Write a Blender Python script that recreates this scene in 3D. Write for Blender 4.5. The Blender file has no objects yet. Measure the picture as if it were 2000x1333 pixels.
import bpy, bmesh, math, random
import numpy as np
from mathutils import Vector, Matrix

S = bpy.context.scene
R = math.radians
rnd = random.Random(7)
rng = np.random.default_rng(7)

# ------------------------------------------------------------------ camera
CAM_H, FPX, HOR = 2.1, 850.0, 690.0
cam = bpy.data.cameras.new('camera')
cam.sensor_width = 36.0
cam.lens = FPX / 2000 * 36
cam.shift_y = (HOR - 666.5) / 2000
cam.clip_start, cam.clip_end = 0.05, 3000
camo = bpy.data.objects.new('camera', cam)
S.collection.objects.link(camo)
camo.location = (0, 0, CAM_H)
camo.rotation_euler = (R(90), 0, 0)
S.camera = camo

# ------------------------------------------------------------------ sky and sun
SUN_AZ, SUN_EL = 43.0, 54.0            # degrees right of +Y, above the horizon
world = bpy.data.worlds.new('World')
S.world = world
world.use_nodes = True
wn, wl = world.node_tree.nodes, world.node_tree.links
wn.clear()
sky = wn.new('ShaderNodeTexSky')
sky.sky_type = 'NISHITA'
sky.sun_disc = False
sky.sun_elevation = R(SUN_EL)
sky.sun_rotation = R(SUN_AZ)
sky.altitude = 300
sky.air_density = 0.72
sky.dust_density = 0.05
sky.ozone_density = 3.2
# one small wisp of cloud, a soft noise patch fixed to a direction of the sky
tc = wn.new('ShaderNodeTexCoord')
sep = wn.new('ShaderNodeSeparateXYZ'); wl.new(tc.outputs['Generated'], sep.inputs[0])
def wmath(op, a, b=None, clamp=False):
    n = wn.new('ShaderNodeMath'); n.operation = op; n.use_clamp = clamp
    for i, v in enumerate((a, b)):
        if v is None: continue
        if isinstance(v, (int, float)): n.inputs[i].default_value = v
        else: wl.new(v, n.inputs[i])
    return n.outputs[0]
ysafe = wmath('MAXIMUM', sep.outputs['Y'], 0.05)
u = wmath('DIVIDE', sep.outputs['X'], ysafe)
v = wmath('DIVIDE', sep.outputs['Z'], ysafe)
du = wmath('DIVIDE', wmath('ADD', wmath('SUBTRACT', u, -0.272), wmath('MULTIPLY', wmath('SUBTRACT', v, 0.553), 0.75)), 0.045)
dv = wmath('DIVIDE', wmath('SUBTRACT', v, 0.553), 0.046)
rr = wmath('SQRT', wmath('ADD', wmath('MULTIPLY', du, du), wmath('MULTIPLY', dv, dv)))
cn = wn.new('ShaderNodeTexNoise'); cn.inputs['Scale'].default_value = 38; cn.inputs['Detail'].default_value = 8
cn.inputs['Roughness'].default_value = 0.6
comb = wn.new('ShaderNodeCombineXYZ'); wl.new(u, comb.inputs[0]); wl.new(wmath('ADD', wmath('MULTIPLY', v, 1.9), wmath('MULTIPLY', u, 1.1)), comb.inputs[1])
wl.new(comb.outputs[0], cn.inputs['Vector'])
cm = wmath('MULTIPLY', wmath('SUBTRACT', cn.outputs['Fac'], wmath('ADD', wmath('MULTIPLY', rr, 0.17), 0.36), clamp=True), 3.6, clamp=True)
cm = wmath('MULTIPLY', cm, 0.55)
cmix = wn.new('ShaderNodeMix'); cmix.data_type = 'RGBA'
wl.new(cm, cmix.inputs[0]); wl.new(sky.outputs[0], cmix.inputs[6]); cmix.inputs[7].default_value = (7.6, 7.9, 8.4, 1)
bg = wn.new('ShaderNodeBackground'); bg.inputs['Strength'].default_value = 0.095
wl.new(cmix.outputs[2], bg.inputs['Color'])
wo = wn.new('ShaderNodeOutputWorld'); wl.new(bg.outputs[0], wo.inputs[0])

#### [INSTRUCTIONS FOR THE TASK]
Copy out the listing above, line by line and exactly, from its first line to the line holding "S.camera = camo", inclusive.

#### [ANSWER BELOW]
Write a Blender Python script that recreates this scene in 3D. Write for Blender 4.5. The Blender file has no objects yet. Measure the picture as if it were 2000x1333 pixels.
import bpy, bmesh, math, random
import numpy as np
from mathutils import Vector, Matrix

S = bpy.context.scene
R = math.radians
rnd = random.Random(7)
rng = np.random.default_rng(7)

# ------------------------------------------------------------------ camera
CAM_H, FPX, HOR = 2.1, 850.0, 690.0
cam = bpy.data.cameras.new('camera')
cam.sensor_width = 36.0
cam.lens = FPX / 2000 * 36
cam.shift_y = (HOR - 666.5) / 2000
cam.clip_start, cam.clip_end = 0.05, 3000
camo = bpy.data.objects.new('camera', cam)
S.collection.objects.link(camo)
camo.location = (0, 0, CAM_H)
camo.rotation_euler = (R(90), 0, 0)
S.camera = camo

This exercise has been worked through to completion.